The intent of McKinley Assassination Ink is to offer readers the largest possible selection of full-text primary and secondary source documents relating to the assassination of President William McKinley and the immediate aftermath of that event, including the succession of Theodore Roosevelt to the presidency and the incarceration, trial, and execution of assassin Leon Czolgosz. In selecting and assembling documents, MAI’s editorial staff is concerned exclusively with breadth and depth of coverage from all available newspapers, magazines, journals, books, and government documents. MAI has no historical, political, or social agenda. It serves merely as a repository for information. MAI’s editorial staff is content to forgo making any judgments, preferring instead to let the historical record speak for itself.

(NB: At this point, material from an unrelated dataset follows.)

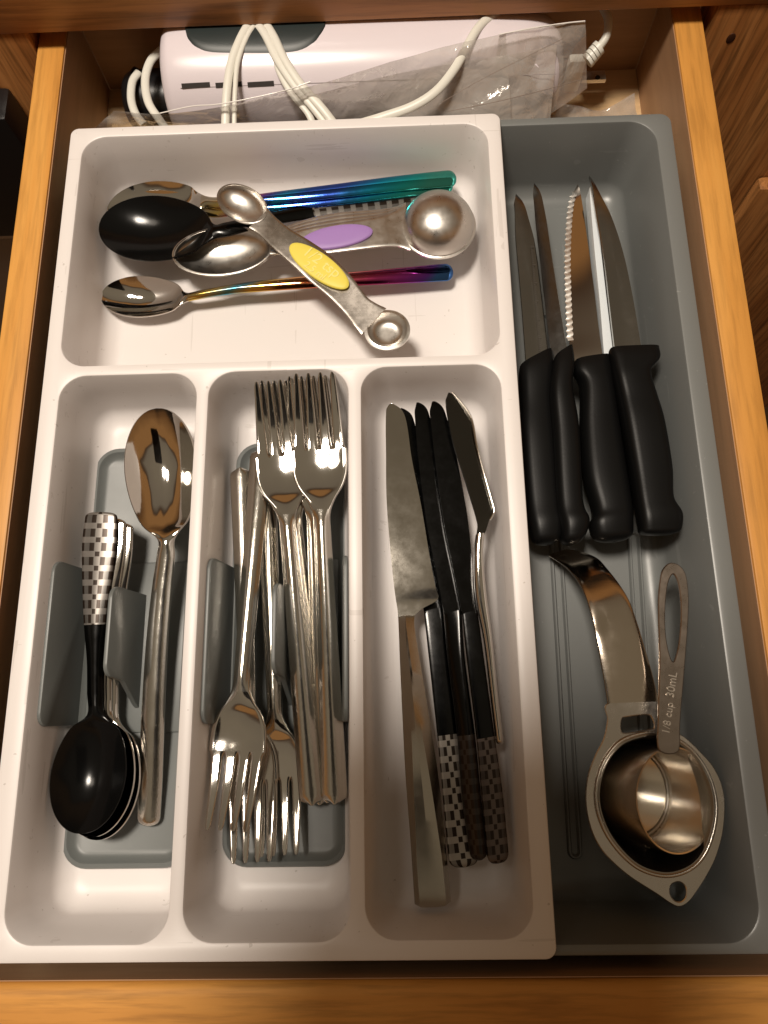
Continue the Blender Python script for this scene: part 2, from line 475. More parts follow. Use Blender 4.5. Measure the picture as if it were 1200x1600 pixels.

Readers are cautioned, however, that the historical record is oftentimes a product of passion, prejudice, and misinformation—and such is the case with America’s response to the McKinley assassination. The attack upon and subsequent death of William McKinley shocked and enraged the nation, naturally. (Czolgosz might well have been lynched on the spot had he not been effectively spirited away by the police and safely cloistered in a jail cell.) America’s response, both in writing and in deed, was a seething turn-of-the-century admixture of panegyric, histrionics, violence, and heightened anti-immigrant prejudice. The president’s superior moral character, his unblemished personal conduct, his selfless military heroics, and his remarkable political career were trumpeted vociferously (and largely without dissenting opinions) in the pages of the press. Simultaneously McKinley’s death—his “martyrdom”—was interpreted by some as an historic event of grandiose proportions. “Not since the betrayal of the Son of God by the hypocritical kiss of Judas Iscariot,” one writer opined, “has evil been set in sharper contrast with good than in the foul assassination of President McKinley.” Meanwhile, the press could be depended upon to misidentify Leon Czolgosz as a Polish anarchist (despite his status as a native-born American citizen) and writers to label him, among other things, a “degenerate,” a “moral pervert,” and an “animated piece of the scum of the earth.” Such was the tenor of the times.

Readers need also be aware that American journalism at the outset of the twentieth century was far from being a model of objectivity, factualism, and truthfulness. Accordingly, while these documents are useful as historical artifacts, they are not always dependable with respect to consistency, factual accuracy, or even simple truth.